** BEGIN **

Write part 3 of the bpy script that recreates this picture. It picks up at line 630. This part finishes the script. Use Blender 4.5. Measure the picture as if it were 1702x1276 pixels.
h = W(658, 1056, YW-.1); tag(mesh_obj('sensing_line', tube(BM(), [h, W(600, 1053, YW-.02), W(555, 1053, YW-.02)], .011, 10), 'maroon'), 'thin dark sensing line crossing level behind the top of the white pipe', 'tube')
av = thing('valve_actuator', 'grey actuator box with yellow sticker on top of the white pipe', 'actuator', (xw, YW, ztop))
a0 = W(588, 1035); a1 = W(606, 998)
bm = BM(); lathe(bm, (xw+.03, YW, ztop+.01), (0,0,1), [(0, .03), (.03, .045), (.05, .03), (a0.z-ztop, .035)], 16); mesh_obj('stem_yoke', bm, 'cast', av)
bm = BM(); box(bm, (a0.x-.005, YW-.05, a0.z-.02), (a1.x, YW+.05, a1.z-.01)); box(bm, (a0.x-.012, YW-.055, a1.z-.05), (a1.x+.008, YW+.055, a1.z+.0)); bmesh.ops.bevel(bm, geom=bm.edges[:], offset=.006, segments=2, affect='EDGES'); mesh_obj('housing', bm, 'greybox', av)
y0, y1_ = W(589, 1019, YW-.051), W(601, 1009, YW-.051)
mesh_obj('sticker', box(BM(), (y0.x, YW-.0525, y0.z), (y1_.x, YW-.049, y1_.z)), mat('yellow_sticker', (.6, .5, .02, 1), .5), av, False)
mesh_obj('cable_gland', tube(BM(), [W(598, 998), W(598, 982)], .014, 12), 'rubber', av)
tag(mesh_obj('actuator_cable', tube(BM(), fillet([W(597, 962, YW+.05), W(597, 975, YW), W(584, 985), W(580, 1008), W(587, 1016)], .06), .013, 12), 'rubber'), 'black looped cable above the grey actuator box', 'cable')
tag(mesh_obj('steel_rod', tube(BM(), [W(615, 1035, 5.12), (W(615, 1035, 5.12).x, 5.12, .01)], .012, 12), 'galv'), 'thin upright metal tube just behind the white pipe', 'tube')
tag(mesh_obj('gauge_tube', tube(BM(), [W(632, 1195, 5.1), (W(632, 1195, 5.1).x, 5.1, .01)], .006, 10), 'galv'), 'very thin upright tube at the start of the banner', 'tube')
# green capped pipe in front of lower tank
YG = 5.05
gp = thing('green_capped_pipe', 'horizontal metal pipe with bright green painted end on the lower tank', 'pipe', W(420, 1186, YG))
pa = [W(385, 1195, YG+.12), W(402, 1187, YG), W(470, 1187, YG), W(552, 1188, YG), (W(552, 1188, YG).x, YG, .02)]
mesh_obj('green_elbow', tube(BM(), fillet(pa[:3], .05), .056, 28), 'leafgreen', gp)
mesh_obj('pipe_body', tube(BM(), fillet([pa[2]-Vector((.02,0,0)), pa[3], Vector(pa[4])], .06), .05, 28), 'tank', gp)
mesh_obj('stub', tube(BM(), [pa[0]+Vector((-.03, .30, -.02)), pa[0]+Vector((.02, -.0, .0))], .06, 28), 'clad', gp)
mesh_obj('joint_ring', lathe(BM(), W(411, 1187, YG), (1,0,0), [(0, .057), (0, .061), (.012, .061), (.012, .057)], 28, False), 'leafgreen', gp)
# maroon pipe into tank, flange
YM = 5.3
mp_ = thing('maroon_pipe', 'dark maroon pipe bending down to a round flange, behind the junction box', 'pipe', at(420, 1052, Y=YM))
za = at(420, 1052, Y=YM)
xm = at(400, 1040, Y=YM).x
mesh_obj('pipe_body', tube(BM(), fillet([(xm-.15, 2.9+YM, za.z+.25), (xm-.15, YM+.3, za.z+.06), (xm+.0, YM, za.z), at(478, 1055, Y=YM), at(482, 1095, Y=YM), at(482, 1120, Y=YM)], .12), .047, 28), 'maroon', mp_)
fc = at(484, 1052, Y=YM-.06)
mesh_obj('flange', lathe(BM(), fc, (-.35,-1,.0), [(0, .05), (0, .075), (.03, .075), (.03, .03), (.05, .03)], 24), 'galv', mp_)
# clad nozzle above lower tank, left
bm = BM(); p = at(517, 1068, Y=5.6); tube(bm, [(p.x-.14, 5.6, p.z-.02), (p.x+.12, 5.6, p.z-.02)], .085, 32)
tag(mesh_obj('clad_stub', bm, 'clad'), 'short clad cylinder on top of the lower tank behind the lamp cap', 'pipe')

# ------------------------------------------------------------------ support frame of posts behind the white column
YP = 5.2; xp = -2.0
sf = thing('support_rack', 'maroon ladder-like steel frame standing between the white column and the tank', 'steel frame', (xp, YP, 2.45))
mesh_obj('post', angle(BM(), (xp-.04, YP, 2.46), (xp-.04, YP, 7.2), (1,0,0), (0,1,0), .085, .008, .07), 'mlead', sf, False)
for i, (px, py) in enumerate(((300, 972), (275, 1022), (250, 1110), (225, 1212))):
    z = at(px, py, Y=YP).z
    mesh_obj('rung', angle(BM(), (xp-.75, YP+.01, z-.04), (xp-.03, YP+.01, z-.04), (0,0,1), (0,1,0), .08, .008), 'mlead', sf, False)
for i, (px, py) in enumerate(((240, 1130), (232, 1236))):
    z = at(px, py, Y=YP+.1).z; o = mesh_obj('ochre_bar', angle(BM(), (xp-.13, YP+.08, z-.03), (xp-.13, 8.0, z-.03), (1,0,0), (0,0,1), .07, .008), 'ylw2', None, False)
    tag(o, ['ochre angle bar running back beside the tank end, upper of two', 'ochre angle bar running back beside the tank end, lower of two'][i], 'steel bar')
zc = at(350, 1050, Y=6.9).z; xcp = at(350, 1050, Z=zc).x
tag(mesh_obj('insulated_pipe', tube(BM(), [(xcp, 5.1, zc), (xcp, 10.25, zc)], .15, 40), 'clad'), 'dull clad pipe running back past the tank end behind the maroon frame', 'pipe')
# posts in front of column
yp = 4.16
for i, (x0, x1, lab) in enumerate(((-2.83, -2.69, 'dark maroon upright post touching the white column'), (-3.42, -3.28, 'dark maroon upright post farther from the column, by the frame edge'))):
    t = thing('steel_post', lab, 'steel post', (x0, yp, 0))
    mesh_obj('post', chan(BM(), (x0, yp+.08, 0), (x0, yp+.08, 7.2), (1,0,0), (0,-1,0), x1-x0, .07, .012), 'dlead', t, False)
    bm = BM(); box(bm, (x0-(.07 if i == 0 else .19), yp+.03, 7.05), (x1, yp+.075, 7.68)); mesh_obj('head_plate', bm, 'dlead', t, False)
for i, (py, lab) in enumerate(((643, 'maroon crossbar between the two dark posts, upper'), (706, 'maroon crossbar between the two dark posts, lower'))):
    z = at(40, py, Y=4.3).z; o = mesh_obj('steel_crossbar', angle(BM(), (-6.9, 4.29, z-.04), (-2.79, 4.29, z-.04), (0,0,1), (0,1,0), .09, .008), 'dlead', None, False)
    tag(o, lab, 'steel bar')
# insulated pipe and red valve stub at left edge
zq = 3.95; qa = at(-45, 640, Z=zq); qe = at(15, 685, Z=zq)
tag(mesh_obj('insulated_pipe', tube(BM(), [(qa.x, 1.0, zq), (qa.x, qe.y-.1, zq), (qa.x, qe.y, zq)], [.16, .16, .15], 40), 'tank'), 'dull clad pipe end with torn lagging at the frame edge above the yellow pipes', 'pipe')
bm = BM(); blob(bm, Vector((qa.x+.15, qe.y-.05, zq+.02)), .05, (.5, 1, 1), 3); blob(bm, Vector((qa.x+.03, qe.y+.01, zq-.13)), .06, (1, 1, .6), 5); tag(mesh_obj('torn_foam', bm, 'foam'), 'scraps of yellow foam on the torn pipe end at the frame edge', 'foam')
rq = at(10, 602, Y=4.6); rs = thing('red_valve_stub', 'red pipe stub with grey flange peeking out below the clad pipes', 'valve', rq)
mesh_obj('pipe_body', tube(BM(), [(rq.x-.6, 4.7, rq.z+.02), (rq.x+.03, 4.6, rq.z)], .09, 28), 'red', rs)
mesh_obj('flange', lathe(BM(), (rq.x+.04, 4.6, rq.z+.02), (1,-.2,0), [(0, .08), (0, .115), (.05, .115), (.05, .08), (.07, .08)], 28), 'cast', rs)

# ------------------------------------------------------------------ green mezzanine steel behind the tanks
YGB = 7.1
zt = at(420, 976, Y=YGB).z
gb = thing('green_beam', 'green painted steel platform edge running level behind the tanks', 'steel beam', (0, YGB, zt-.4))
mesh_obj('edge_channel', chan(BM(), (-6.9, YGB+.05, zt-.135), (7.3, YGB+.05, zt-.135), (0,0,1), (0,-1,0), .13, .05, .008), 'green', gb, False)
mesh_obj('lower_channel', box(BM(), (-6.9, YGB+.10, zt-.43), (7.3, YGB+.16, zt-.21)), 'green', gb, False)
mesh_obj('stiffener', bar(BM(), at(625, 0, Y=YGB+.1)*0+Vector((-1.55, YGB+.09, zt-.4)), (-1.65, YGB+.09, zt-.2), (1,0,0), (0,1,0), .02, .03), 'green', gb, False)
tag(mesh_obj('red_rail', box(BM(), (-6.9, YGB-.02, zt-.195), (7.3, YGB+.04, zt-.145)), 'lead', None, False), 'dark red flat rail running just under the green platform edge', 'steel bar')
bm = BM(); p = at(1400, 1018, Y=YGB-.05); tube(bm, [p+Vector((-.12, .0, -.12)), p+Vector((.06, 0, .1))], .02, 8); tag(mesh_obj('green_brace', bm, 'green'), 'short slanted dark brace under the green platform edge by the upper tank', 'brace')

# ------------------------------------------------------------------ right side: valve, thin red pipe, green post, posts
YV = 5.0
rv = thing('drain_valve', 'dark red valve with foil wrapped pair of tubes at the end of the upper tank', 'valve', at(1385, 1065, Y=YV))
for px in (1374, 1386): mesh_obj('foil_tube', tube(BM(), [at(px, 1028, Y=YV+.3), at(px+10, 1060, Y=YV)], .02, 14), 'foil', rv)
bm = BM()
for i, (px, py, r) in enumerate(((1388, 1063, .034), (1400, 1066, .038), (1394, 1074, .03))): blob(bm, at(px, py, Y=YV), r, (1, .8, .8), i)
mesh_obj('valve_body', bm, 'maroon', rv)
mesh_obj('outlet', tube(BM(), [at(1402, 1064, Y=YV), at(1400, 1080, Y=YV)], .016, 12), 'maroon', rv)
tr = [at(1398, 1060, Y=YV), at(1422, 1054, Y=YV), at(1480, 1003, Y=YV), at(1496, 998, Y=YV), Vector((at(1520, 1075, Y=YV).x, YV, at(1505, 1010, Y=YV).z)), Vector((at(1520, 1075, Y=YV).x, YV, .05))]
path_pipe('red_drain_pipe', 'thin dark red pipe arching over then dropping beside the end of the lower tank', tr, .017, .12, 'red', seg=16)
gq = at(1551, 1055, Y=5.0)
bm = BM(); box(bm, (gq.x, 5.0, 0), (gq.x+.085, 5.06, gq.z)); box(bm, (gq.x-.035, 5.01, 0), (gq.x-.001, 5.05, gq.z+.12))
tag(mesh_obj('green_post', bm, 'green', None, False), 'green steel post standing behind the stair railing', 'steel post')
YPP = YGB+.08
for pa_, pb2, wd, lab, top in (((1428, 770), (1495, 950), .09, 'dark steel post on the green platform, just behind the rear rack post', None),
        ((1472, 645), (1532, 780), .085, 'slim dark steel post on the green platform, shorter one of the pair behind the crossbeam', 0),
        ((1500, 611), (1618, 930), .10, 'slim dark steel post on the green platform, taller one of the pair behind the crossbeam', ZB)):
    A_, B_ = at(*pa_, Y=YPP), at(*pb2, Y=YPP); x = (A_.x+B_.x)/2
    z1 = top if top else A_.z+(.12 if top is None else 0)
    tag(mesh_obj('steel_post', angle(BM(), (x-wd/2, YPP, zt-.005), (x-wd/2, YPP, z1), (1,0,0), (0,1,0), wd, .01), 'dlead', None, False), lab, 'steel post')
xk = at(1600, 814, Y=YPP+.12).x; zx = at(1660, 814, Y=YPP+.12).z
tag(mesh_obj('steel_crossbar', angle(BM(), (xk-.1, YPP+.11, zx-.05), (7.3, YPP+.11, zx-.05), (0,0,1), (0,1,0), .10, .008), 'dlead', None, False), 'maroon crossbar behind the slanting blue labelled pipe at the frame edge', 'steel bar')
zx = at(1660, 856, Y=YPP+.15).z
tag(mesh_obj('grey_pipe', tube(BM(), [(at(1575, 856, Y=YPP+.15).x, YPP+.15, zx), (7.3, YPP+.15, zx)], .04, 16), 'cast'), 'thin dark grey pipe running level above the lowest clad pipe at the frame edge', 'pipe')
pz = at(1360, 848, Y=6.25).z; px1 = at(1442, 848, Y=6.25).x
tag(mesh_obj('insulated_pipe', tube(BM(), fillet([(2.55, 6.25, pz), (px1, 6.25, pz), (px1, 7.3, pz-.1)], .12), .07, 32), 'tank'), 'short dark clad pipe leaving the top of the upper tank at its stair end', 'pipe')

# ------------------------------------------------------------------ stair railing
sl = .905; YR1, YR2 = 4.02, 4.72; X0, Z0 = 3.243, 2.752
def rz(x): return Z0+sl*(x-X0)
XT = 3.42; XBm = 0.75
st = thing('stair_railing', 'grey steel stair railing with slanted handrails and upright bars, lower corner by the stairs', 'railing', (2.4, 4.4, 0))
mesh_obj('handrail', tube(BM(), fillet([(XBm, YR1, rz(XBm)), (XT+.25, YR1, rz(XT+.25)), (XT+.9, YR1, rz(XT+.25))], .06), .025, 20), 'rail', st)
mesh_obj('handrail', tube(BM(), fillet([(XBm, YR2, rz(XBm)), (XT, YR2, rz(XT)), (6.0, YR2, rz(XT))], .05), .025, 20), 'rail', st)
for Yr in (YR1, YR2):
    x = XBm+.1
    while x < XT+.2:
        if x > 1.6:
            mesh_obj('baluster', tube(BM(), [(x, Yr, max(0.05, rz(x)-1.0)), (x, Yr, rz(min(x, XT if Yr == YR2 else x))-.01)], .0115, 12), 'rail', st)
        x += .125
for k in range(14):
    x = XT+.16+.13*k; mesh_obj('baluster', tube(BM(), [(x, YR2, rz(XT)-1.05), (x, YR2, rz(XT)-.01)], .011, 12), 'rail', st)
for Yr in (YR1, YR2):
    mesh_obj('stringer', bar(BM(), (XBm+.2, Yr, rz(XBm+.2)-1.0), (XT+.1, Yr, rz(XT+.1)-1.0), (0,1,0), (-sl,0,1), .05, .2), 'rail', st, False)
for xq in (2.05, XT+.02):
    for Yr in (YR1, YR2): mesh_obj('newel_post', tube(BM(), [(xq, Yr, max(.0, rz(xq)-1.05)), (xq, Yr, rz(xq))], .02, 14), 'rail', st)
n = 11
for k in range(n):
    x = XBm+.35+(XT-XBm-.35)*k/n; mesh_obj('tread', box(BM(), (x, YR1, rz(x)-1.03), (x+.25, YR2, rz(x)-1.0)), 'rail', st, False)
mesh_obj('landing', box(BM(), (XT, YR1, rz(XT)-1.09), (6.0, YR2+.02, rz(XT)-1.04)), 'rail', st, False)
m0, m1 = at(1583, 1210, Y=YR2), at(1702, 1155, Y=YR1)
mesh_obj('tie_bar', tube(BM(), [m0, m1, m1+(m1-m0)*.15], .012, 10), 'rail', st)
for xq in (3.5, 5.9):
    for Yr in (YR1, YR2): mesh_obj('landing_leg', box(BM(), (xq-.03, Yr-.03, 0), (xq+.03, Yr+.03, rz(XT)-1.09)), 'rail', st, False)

** END **

• [Work to do]:
Extract verbatim only those lines that run from the line with "for i, (py, lab)" to the line with "zq = 3.95; qa", inclusive.

• [Task solution]:
for i, (py, lab) in enumerate(((643, 'maroon crossbar between the two dark posts, upper'), (706, 'maroon crossbar between the two dark posts, lower'))):
    z = at(40, py, Y=4.3).z; o = mesh_obj('steel_crossbar', angle(BM(), (-6.9, 4.29, z-.04), (-2.79, 4.29, z-.04), (0,0,1), (0,1,0), .09, .008), 'dlead', None, False)
    tag(o, lab, 'steel bar')
# insulated pipe and red valve stub at left edge
zq = 3.95; qa = at(-45, 640, Z=zq); qe = at(15, 685, Z=zq)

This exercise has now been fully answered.